この方は、「日本瞥見記」の中で「出雲は、わけても神々の国である」と記したラフカディオ・ハーンの資料を展示・公開している松江の小泉八雲記念館にも立ち寄られたとのこと。
「因幡の白うさぎ」などの絵本を愛読した子供のころから出雲神話に親しんできたぼくにとっても、出雲はまさしく神々の国。
この夏はじめて参拝することができた伊勢神宮に次いで、出雲大社はぜひともいつかはお参りしてみたいと願っている神社の筆頭なので、思いがけずそのおみやげに「幸魂・奇魂・守給・幸給」と記された鈴をいただき御神徳にあやかることができて、望外の喜びでした。
ほんとうは出雲大社で「神在祭」が行われるのは太陰暦の10月11日から17日にかけて。今年・平成21年で言えば太陽暦の11月27日から12月3日まで。厳密に言えば出雲の国が「神在月」となるのはもう少し先のことでした。
しかし、そもそも「神無月」という言葉の由来は明らかではなく諸説あるようで、いずれにしても「神無」の字は宛て字であろうとされています。
10月には国津神が出雲の国に集う、という言い習わしも、古典にあとづけることのできない俗説にすぎないのかもしれません。
けれど、柳田國男先生の言うように「人間のすることにはたとえ仮令気狂でも動機があるべきだ」とするならば、この民俗に根ざした「神無月」の信仰にも何かしらのよりどころがあるにちがいありません。

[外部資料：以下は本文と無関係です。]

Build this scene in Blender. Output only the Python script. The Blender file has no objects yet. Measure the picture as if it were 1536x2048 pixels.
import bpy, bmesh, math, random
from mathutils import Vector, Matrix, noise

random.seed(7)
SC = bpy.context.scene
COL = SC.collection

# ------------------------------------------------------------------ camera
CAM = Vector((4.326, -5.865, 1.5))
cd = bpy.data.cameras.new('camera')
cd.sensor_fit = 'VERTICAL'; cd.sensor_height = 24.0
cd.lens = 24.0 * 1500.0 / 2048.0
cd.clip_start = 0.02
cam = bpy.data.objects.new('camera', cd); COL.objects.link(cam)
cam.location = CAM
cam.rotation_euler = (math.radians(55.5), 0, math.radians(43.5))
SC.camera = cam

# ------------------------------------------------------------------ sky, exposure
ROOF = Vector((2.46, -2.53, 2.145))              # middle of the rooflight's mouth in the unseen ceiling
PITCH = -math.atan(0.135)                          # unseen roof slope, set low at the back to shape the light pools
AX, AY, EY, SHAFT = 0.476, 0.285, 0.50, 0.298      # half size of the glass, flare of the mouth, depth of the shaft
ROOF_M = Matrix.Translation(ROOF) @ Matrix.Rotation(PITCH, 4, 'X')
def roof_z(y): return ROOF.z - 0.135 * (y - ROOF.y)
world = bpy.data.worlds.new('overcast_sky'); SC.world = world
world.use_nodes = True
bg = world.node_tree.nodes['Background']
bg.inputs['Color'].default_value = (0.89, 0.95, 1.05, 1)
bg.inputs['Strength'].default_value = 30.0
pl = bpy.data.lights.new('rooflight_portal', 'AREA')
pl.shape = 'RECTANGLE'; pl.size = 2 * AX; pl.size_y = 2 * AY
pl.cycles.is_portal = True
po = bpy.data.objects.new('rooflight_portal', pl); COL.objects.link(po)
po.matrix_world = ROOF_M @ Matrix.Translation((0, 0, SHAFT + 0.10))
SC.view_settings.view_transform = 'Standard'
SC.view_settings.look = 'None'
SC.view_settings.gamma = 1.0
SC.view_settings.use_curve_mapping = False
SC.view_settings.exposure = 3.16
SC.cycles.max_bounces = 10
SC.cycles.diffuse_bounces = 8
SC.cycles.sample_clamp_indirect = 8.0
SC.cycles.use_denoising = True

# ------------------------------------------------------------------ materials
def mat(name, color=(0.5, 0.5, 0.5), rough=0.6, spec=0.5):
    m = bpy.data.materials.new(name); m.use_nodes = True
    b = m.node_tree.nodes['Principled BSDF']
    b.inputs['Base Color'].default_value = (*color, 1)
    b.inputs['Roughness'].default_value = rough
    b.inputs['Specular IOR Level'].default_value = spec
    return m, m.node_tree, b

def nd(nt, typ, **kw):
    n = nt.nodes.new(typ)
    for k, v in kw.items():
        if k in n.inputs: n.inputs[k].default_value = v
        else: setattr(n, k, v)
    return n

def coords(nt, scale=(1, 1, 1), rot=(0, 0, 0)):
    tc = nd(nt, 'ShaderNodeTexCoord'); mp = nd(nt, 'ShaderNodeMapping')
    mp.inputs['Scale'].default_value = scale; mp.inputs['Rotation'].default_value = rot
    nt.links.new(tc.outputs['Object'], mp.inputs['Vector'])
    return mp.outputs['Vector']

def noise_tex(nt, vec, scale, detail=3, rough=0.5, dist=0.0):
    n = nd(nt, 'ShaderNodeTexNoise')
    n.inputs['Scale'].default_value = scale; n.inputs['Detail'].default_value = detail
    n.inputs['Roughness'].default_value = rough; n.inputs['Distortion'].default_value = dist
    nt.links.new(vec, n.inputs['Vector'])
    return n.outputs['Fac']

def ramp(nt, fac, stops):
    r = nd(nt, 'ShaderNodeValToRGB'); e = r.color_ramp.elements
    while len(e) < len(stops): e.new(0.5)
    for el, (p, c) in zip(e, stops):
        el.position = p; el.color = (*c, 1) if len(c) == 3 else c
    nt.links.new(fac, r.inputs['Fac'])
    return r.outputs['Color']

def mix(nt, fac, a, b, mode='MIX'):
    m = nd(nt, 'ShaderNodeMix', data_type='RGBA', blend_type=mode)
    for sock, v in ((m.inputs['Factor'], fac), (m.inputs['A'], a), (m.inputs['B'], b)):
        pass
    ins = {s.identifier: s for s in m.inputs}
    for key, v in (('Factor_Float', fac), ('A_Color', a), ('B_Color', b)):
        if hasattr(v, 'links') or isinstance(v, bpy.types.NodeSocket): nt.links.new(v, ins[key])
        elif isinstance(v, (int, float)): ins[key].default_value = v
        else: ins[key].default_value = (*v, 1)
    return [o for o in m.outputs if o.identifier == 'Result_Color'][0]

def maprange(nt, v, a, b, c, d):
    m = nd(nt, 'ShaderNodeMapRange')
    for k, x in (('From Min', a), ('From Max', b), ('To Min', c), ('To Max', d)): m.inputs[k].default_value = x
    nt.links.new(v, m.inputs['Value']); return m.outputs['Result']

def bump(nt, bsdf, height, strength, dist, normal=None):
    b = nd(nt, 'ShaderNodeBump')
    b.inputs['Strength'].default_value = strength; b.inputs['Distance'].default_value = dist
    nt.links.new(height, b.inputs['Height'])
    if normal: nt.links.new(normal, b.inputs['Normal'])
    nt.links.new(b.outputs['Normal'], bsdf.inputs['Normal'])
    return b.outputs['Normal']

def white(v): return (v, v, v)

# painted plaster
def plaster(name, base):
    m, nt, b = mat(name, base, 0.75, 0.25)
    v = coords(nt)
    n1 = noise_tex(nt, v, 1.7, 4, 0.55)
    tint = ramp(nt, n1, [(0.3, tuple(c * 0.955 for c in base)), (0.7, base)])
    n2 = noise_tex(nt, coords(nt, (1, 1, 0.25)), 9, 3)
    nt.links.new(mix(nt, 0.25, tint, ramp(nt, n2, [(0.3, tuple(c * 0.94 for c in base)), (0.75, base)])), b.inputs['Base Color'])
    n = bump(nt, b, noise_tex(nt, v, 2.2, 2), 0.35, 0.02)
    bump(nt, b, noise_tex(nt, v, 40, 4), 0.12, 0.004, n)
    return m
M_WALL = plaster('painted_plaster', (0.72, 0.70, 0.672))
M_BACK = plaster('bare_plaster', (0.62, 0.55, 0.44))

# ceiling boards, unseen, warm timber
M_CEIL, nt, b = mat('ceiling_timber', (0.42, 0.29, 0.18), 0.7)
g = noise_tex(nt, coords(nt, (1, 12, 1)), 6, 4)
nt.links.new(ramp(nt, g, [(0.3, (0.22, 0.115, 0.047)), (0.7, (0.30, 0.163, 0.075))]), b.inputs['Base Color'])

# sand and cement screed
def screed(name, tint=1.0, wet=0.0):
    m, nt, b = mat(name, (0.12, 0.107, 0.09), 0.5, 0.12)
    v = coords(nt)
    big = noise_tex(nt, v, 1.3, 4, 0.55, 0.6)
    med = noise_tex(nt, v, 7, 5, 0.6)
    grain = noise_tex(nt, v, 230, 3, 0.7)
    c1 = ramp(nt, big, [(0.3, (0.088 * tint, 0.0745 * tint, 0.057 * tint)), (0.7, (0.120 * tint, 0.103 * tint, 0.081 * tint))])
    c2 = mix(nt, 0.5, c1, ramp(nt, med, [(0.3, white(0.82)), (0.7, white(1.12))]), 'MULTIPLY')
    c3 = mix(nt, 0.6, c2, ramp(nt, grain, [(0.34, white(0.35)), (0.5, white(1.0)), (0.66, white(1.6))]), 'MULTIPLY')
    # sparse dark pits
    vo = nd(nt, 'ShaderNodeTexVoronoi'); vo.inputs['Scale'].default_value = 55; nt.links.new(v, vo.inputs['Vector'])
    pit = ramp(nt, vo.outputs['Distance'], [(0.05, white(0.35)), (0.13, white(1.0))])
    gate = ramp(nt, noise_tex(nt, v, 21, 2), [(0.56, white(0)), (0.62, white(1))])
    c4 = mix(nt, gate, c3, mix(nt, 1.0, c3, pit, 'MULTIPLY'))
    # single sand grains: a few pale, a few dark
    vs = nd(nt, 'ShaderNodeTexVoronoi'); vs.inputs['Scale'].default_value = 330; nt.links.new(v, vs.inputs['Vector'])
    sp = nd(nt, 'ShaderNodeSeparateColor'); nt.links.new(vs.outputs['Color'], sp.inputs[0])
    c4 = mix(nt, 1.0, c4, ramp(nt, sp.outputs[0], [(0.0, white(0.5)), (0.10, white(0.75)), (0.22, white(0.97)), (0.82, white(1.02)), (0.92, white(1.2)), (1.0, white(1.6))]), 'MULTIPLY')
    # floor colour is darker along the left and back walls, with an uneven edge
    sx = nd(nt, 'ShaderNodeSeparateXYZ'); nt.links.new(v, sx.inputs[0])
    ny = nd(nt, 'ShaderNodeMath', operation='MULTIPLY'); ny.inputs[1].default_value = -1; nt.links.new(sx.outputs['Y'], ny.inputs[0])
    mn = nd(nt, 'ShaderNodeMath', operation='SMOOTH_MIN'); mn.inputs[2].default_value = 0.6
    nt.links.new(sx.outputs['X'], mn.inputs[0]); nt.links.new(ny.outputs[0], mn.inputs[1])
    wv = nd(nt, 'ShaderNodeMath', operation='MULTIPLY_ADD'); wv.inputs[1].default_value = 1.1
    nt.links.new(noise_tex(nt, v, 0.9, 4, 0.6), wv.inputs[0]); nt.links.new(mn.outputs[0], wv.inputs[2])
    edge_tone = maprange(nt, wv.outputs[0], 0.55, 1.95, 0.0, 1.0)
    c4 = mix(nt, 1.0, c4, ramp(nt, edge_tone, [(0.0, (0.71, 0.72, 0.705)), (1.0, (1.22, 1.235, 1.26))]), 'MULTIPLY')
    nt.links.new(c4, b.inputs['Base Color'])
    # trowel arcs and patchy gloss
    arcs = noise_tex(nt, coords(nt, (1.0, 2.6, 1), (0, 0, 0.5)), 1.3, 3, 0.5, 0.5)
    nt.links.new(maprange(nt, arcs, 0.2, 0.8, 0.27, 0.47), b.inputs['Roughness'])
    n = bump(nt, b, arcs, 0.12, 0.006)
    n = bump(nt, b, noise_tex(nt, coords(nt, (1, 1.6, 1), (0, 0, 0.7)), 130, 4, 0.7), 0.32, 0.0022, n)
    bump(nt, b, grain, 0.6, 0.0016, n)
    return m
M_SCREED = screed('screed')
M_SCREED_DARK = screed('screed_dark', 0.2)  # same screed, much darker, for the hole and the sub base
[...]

折口信夫博士は、10月を「上の月」=「神無月」、11月を「下の月」=「霜月」と説いていて、それも語源の考察としてはちょっと魅力的な説ですが、不勉強ながらいまのところ、ぼくとしては伊勢神宮で神嘗祭が行われる陰暦9月から11月の新嘗祭までの間、新穀は神さまの御饌としてお供えされる月、「神嘗月」の転訛でできた言葉が「神無月」、神々が不在になるという印象はその物忌みからきているような気がしています。

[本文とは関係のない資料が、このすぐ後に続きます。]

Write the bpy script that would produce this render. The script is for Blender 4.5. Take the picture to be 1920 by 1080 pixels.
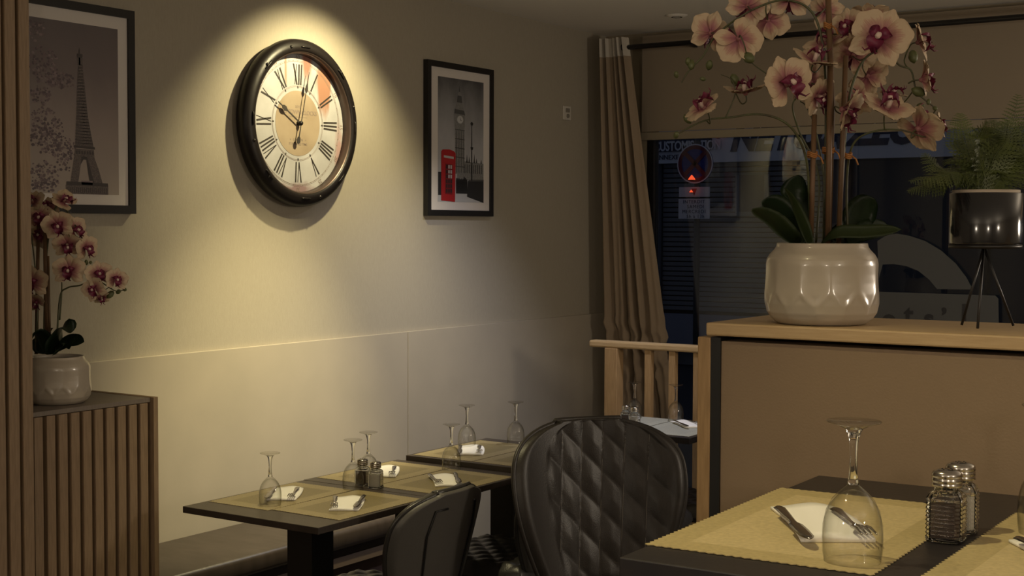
import bpy, bmesh, math, random
from math import sin, cos, pi, radians as RAD
from mathutils import Vector, Matrix, noise
random.seed(7)
for o in list(bpy.data.objects): bpy.data.objects.remove(o)
S = bpy.context.scene
COL = S.collection

# ------------------------------------------------------------------ camera
F_PX = 2650.0; CAM_H = 1.6
_v1 = Vector((2730-960, 432-540, F_PX)).normalized()      # direction of the long wall, in camera axes (x right, y down, z forward)
_v2 = -Vector((-3000-960, 413-540, F_PX)).normalized()
_X = (_v2 - _v1*(_v2.dot(_v1))).normalized(); _Y = _v1; _Z = _X.cross(_Y)
RM = Matrix((_X, _Y, _Z))                                  # world = RM @ cam
CAM = Vector((0, 0, CAM_H))
RIGHT = RM.col[0].copy(); UP = -RM.col[1]; FWD = RM.col[2].copy()
cd = bpy.data.cameras.new('camera'); cam = bpy.data.objects.new('camera', cd); COL.objects.link(cam)
m = Matrix((RIGHT, UP, -FWD)).transposed().to_4x4(); m.translation = CAM; cam.matrix_world = m
cd.sensor_width = 36; cd.lens = F_PX/1920*36; cd.clip_start = .05; cd.clip_end = 200
S.camera = cam
def ray(px, py): return RM @ Vector((px-960, py-540, F_PX))
def at(px, py, d): return CAM + ray(px, py)*(d/F_PX)       # a measured point of the photograph at distance d
# ------------------------------------------------------------------ world, exposure, lights
S.view_settings.view_transform = 'Standard'; S.view_settings.look = 'None'
S.view_settings.gamma = 1; S.view_settings.use_curve_mapping = False
S.view_settings.exposure = 0.0
W = bpy.data.worlds.new('night'); S.world = W; W.use_nodes = True
W.node_tree.nodes['Background'].inputs[0].default_value = (.55, .62, .9, 1)
W.node_tree.nodes['Background'].inputs[1].default_value = .075
WARM = (1, .85, .47); SOFT = (1, .85, .67); COOL = (.90, .90, 1)
def spot(loc, aim, power, size, blend, col, r=.03):
    l = bpy.data.lights.new('spot_light', 'SPOT'); l.energy = power; l.spot_size = RAD(size); l.spot_blend = blend
    l.color = col; l.shadow_soft_size = r
    o = bpy.data.objects.new('spot_light', l); COL.objects.link(o); o.location = loc
    o.rotation_euler = (Vector(aim)-Vector(loc)).to_track_quat('-Z', 'Y').to_euler(); return o
def area(loc, aim, power, sx, sy, col):
    l = bpy.data.lights.new('area_light', 'AREA'); l.shape = 'RECTANGLE'; l.size = sx; l.size_y = sy; l.energy = power; l.color = col
    o = bpy.data.objects.new('area_light', l); COL.objects.link(o); o.location = loc
    o.rotation_euler = (Vector(aim)-Vector(loc)).to_track_quat('-Z', 'Y').to_euler(); return o
def fill_point(loc, power, r=.07):
    l = bpy.data.lights.new('fill_light', 'POINT'); l.energy = power; l.color = SOFT; l.shadow_soft_size = r
    o = bpy.data.objects.new('fill_light', l); COL.objects.link(o); o.location = loc; return o
CLOCK_SPOT = (-3.30, 4.36, 2.61)
spot(CLOCK_SPOT, (-3.92, 4.34, 1.76), 80, 91, .64, WARM, .02)
spot((-2.85, 4.10, 2.61), (-3.85, 4.02, .55), 215, 52, 1, WARM)
spot((-2.70, 3.15, 2.61), (-2.85, 3.30, .75), 85, 54, 1, WARM, .02)        # over the nearest table                 # over the bench tables
spot((-2.55, 5.15, 2.61), (-3.5, 5.0, .55), 95, 80, 1, COOL)               # over the far table
spot((-1.15, 1.30, 2.61), (-.68, 1.64, 1.22), 50, 58, .9, WARM, .02)         # over the high table
for q, w_ in (((.9, -1.1, 1.95), 34), ((2.0, .5, 1.95), 34), ((-1.5, -1.5, 1.95), 38), ((1.0, 4.4, 1.75), 72)): fill_point(q, w_, .22 if q[1] > 4 else .07)  # added unseen fill lights, placed to brighten ceiling, walls and curtain

# ------------------------------------------------------------------ materials
MATS = {}
def nt(name):
    m = bpy.data.materials.new(name); m.use_nodes = True; MATS[name] = m
    return m, m.node_tree, m.node_tree.nodes['Principled BSDF']
def mat(name, col, rough=.6, metal=0, spec=.5, bump=None, vary=None, emit=None, coat=0, sheen=0):
    """bump=(scale, strength[, stretch]); vary=(scale, second colour, stretch)"""
    m, t, b = nt(name); N, L = t.nodes, t.links
    b.inputs['Base Color'].default_value = (*col, 1); b.inputs['Roughness'].default_value = rough
    b.inputs['Metallic'].default_value = metal; b.inputs['Specular IOR Level'].default_value = spec
    b.inputs['Coat Weight'].default_value = coat; b.inputs['Coat Roughness'].default_value = .1
    if sheen: b.inputs['Sheen Weight'].default_value = sheen
    if emit: b.inputs['Emission Color'].default_value = (*emit[0], 1); b.inputs['Emission Strength'].default_value = emit[1]
    if bump or vary:
        tc = N.new('ShaderNodeTexCoord')
    def tex(scale, stretch, detail=4):
        mp = N.new('ShaderNodeMapping'); mp.inputs['Scale'].default_value = stretch
        n = N.new('ShaderNodeTexNoise'); n.inputs['Scale'].default_value = scale; n.inputs['Detail'].default_value = detail
        L.new(tc.outputs['Object'], mp.inputs[0]); L.new(mp.outputs[0], n.inputs['Vector']); return n
    if vary:
        n = tex(vary[0], vary[2] if len(vary) > 2 else (1, 1, 1))
        r = N.new('ShaderNodeValToRGB'); r.color_ramp.elements[0].position = .35; r.color_ramp.elements[1].position = .68
        r.color_ramp.elements[0].color = (*col, 1); r.color_ramp.elements[1].color = (*vary[1], 1)
        L.new(n.outputs['Fac'], r.inputs[0]); L.new(r.outputs[0], b.inputs['Base Color'])
    if bump:
        n = tex(bump[0], bump[2] if len(bump) > 2 else (1, 1, 1), 3)
        bp = N.new('ShaderNodeBump'); bp.inputs['Strength'].default_value = bump[1]; bp.inputs['Distance'].default_value = .002
        L.new(n.outputs['Fac'], bp.inputs['Height']); L.new(bp.outputs[0], b.inputs['Normal'])
    return m
wallm = mat('wallpaper', (.37, .335, .27), .8, spec=.2, bump=(600, .25, (1, 1, .2)), vary=(380, (.345, .31, .25), (1, 1, .12)))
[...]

出雲大社の「しあわせの鈴」を包んだ白い袋には、皇后陛下が平成15年の10月に詠まれたという御歌が印刷されていました。
出雲大社に詣でて
国譲り 祀られましし 大神の 奇しき御業を 偲びて止まず
神代の豊穣な物語。
古代における大和朝廷への服属。
中世には16丈の巨大建築だったという社殿。
そして近世に広く民衆の想像力を掻き立てた神無月の神集い。
出雲大社とその神話世界への興味は、尽きることがありません。